My Sister, the Serial Killer—besides having the best title—is an incredibly funny, dark, rollicking read. Set in Nigeria, it follows two sisters: one who murders, one who aids and abets. Beautiful Ayoola has a bad habit of killing the men she dates, but her many admirers, awed by her looks, never see her coming. Korede, meanwhile, has helped Ayoola escape punishment for her crimes, but how far will she go to protect her when a man she loves winds up in her sister’s crosshairs? At only 228 pages, this book packs a hefty punch in a small package, exploring the themes of loyalty, the ever-shifting balance of power between the sexes, and what happens when the balance is suddenly, violently upended.
Jane Doe by Victoria Helen Stone
“I feel a wild urge to grab a knife and end this now. He’s naked and helpless and out cold, and I could carve him into a puzzle of gore.”

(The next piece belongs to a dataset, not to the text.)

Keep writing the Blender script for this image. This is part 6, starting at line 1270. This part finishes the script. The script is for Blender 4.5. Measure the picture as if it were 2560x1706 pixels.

Jane Doe is a hilarious, sardonic romp through the lands of revenge, told from a singular point of view: “Jane” the sociopath, who comes rolling into the Midwest to avenge her best friend’s suicide. Fueled by rage and despair at losing the one person she shared a human connection with, Jane expertly manipulates herself into her opponent’s tidy, Nice Guy life, determined to destroy him the way he emotionally abused and destroyed her best friend. Stone takes blistering aim at the gross hypocrisy filling Steve’s religious circles— “You’re a tease or a whore. A heartless denier or a Jezebel. Their penises are God’s divining rods, searching out evil” —and Jane’s final act of retribution is one for the ages. Read if you like razor sharp humor with your Good for Her books.